=== Problem to solve ===
Locate the line that contains "Recreate this scene" in the entries below, then repeat it and every following line through the line that contains "R = math.radians", exactly, and no others.

=== Entries ===

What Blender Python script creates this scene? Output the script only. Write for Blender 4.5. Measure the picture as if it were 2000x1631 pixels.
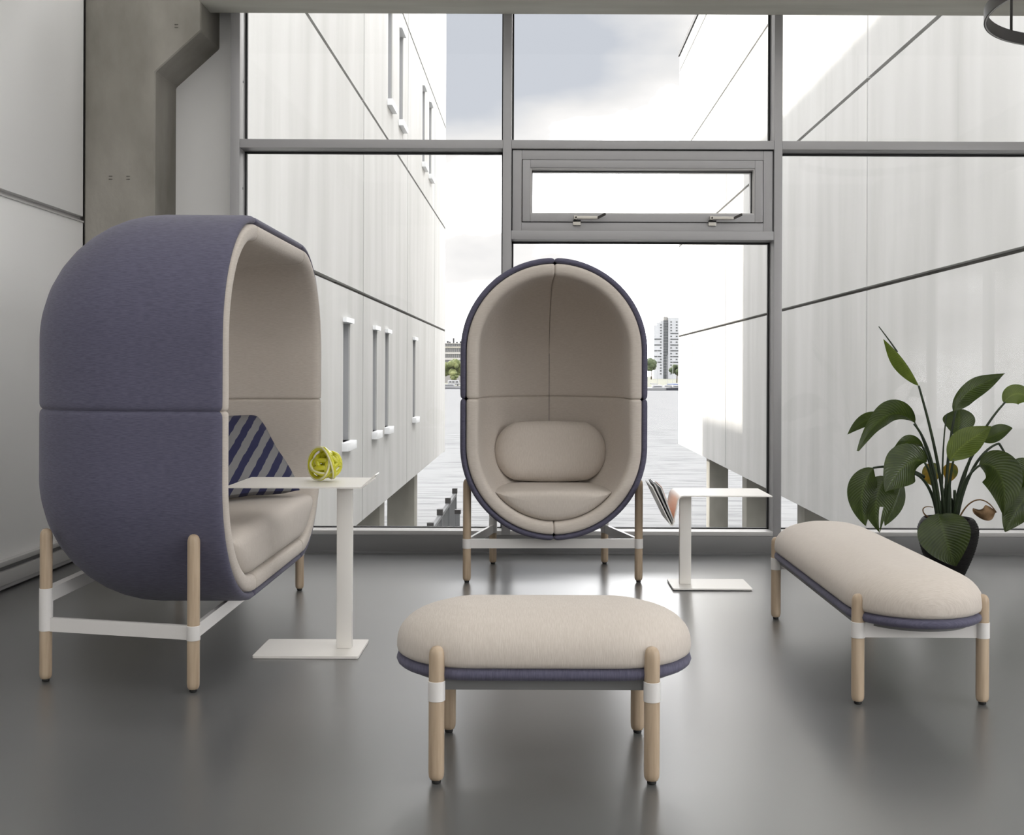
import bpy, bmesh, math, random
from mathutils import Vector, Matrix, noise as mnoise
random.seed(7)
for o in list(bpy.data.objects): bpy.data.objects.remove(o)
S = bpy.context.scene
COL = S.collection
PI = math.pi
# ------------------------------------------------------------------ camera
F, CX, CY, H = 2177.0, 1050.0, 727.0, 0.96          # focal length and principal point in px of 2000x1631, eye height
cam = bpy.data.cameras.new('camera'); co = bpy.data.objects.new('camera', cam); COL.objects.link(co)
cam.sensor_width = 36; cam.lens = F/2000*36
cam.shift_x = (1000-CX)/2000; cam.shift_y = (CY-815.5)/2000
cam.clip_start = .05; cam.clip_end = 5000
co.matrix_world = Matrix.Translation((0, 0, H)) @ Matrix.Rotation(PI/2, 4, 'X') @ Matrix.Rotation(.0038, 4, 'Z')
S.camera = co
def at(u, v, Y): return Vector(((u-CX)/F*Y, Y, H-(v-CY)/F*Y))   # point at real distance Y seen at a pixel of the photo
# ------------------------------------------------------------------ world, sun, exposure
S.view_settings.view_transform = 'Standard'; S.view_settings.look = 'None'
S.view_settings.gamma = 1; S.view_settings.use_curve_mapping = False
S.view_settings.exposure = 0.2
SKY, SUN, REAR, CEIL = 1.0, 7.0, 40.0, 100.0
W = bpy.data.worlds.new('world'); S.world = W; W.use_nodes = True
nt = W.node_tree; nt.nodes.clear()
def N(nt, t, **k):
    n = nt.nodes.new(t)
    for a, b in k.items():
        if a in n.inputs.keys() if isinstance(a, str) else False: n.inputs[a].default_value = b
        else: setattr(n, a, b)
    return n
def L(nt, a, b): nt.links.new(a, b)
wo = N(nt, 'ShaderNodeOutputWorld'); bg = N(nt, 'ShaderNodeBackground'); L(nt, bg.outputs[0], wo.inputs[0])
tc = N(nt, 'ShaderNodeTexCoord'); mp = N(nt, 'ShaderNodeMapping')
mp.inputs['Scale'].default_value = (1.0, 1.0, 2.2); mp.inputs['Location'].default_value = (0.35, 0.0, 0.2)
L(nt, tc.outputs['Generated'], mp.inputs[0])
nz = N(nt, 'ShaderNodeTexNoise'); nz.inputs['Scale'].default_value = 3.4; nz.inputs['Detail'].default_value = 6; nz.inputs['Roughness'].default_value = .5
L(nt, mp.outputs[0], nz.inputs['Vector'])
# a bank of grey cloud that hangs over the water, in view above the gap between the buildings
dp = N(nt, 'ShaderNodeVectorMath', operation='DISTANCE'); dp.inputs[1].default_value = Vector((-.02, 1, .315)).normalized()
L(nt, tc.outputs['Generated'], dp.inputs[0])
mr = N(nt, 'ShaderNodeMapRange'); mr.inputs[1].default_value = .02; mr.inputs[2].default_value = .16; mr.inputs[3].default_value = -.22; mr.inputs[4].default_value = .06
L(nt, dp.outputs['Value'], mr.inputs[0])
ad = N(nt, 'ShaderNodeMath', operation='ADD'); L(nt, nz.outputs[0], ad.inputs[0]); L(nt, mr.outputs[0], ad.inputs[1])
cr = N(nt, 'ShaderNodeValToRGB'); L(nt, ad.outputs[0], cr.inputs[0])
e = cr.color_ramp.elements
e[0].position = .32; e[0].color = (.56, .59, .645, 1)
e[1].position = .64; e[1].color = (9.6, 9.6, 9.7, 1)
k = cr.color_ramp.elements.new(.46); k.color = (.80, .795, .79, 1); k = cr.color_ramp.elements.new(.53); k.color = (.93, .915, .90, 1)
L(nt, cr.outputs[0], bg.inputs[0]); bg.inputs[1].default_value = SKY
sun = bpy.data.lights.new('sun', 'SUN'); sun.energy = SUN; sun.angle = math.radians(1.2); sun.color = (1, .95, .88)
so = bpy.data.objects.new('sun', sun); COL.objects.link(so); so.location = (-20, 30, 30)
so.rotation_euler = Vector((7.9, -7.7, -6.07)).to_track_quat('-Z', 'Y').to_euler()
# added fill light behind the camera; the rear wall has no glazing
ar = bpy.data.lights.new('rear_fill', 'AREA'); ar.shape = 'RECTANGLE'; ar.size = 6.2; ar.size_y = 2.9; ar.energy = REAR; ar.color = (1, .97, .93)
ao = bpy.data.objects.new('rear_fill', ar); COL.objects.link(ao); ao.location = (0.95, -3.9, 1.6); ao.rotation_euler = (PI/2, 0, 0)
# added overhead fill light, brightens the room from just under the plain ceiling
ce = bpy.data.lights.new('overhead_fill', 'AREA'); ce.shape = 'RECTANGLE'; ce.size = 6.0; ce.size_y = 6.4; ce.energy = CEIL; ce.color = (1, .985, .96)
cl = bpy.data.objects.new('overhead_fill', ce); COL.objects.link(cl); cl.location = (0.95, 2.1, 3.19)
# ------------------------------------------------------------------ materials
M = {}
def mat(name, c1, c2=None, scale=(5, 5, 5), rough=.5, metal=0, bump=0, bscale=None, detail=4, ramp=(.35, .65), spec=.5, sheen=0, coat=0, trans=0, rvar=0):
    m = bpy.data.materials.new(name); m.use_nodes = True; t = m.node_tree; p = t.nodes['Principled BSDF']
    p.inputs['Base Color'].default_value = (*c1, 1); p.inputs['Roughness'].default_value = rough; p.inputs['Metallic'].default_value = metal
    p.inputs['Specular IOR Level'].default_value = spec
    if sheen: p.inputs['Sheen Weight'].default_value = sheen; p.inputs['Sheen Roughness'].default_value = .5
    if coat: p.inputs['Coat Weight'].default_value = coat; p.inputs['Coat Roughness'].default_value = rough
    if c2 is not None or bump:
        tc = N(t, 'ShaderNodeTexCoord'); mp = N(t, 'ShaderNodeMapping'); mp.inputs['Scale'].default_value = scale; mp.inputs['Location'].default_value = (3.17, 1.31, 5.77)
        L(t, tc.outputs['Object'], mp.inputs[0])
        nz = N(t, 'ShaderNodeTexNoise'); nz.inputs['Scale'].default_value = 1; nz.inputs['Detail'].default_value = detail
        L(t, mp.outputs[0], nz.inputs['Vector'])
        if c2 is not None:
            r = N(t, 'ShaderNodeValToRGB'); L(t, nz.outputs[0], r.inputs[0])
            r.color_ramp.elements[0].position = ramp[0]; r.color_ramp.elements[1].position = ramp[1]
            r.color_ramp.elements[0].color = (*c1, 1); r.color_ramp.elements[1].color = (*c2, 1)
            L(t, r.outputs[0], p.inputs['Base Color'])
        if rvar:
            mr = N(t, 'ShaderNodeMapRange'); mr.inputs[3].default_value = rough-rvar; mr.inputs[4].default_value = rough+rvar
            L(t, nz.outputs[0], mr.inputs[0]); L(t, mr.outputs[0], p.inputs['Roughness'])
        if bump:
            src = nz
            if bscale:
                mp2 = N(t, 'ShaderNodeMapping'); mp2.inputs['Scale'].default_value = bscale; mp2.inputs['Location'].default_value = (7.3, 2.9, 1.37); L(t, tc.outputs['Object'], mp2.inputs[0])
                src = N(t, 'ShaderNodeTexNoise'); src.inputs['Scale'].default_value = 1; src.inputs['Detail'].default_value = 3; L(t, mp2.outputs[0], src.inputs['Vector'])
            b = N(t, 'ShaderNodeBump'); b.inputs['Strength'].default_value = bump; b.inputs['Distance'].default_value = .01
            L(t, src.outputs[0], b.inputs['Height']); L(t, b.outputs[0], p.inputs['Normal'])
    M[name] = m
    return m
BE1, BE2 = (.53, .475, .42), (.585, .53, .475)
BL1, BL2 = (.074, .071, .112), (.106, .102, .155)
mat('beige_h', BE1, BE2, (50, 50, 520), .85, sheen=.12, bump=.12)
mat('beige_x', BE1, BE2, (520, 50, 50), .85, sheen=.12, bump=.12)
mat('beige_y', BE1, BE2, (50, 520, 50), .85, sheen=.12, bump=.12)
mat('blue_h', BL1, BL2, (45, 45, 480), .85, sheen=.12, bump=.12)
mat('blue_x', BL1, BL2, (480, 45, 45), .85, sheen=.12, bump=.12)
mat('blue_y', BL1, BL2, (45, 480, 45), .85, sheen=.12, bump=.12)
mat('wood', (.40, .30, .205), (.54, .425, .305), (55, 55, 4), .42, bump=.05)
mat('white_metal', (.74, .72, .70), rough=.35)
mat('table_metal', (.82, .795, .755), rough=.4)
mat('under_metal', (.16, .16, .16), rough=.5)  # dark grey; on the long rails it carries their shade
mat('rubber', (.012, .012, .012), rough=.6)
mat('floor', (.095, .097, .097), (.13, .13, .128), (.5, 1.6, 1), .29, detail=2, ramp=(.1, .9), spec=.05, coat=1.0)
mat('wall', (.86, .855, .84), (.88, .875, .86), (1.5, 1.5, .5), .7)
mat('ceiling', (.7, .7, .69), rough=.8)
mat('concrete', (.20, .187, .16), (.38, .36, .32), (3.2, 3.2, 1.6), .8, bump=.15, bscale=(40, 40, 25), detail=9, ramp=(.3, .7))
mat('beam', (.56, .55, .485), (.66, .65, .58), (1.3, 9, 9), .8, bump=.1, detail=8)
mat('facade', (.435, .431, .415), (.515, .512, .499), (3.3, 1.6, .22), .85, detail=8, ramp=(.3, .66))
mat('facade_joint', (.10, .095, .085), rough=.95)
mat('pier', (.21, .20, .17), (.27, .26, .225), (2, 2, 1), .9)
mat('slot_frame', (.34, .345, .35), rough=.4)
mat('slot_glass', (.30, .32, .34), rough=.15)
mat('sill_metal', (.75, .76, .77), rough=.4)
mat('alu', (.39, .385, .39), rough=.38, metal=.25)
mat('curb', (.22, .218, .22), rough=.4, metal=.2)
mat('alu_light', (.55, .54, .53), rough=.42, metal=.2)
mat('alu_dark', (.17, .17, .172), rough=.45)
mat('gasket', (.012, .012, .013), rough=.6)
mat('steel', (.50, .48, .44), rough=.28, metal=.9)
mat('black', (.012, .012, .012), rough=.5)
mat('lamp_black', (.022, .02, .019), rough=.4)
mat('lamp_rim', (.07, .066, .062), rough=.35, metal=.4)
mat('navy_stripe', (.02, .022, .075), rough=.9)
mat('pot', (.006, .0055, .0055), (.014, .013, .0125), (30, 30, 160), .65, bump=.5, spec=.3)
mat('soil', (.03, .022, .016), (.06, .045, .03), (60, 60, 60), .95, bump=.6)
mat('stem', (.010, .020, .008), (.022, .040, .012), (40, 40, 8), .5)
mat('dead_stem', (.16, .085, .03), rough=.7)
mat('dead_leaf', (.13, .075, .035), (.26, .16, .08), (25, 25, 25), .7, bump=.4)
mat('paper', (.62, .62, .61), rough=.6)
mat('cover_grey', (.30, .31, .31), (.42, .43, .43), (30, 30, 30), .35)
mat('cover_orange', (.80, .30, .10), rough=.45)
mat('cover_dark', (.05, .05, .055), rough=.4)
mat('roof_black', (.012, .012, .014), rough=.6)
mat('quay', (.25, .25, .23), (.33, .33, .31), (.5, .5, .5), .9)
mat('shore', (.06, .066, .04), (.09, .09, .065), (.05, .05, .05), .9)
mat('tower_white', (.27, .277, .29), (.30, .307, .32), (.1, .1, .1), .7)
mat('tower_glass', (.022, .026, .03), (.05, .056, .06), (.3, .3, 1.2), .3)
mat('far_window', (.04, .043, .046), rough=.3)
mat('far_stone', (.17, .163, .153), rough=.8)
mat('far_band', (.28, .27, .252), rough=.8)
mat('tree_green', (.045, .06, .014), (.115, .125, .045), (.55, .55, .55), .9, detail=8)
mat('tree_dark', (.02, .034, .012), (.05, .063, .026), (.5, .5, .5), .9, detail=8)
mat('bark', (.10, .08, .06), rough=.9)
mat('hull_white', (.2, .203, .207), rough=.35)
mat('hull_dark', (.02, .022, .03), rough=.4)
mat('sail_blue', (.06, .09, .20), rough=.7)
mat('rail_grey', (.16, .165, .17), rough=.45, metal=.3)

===
=== Entries ===

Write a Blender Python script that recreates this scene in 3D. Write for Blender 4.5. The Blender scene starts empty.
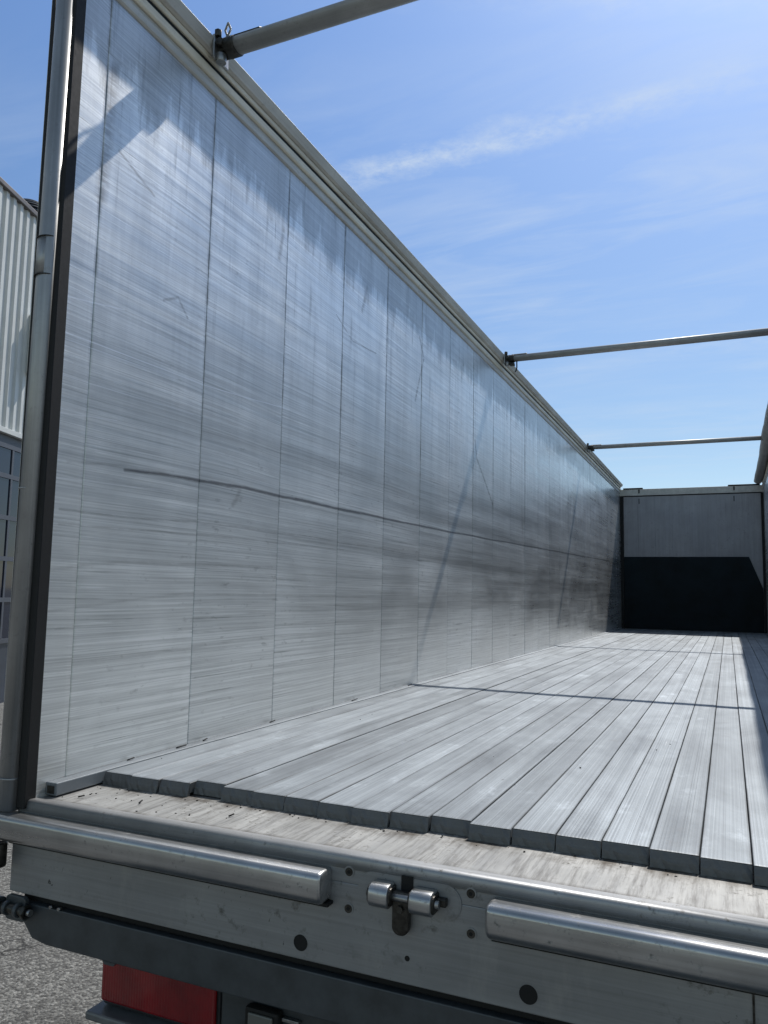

===
=== Entries ===

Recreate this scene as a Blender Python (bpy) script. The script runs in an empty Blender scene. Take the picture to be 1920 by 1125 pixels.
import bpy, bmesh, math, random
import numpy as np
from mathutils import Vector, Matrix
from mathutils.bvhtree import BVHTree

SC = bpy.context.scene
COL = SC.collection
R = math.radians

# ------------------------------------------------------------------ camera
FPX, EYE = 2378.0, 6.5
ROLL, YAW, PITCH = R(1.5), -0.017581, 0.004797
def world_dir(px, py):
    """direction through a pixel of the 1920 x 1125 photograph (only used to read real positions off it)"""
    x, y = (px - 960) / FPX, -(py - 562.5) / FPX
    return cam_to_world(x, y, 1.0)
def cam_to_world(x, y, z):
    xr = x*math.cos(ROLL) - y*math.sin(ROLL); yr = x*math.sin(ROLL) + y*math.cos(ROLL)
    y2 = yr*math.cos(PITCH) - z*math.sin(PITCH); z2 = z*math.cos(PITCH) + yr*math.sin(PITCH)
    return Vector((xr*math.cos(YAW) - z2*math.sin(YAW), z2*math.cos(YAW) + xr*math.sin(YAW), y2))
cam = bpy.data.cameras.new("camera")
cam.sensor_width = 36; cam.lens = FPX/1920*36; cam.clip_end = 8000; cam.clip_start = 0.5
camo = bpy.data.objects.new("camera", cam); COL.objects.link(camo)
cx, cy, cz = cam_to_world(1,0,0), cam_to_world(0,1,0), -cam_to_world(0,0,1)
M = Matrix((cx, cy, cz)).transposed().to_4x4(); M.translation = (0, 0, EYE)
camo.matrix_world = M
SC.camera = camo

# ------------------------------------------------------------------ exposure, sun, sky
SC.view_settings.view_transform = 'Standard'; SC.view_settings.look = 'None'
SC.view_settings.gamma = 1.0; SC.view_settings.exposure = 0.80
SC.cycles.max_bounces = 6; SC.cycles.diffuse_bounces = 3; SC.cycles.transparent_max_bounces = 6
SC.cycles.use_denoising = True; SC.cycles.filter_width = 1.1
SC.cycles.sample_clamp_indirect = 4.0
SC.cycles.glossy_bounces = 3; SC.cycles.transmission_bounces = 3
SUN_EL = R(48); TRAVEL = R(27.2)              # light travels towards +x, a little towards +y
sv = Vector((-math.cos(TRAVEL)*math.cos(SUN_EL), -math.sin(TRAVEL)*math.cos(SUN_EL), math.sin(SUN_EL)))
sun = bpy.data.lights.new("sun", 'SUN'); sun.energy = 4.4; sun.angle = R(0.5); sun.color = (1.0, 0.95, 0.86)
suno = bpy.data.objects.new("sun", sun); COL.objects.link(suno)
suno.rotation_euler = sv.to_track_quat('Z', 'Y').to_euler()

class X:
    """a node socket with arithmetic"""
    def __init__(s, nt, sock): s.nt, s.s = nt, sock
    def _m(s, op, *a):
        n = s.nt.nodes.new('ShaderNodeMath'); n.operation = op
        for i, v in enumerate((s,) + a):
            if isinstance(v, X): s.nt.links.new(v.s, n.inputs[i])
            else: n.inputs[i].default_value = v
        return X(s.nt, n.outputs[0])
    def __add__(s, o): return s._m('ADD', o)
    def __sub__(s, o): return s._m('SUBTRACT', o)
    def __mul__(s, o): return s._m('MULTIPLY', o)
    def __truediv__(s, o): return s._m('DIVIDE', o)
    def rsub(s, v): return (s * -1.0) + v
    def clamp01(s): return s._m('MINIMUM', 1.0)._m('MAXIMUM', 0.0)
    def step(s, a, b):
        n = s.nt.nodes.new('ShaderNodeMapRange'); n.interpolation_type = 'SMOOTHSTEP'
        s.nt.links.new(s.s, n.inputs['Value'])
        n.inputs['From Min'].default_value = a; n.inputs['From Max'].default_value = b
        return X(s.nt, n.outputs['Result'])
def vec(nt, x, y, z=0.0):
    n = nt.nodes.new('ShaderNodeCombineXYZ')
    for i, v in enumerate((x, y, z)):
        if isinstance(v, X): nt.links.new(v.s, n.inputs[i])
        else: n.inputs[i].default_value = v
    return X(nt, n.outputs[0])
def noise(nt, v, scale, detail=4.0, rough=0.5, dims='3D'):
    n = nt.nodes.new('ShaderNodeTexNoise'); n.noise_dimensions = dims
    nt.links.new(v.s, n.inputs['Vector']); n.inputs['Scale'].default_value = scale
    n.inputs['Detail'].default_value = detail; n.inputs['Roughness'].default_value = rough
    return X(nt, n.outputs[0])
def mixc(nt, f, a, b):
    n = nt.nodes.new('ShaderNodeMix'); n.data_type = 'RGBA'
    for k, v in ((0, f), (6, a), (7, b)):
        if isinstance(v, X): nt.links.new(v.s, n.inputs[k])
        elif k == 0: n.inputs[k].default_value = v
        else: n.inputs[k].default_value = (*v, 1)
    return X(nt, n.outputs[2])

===

=== Complete answer ===
Recreate this scene as a Blender Python (bpy) script. The script runs in an empty Blender scene. Take the picture to be 1920 by 1125 pixels.
import bpy, bmesh, math, random
import numpy as np
from mathutils import Vector, Matrix
from mathutils.bvhtree import BVHTree

SC = bpy.context.scene
COL = SC.collection
R = math.radians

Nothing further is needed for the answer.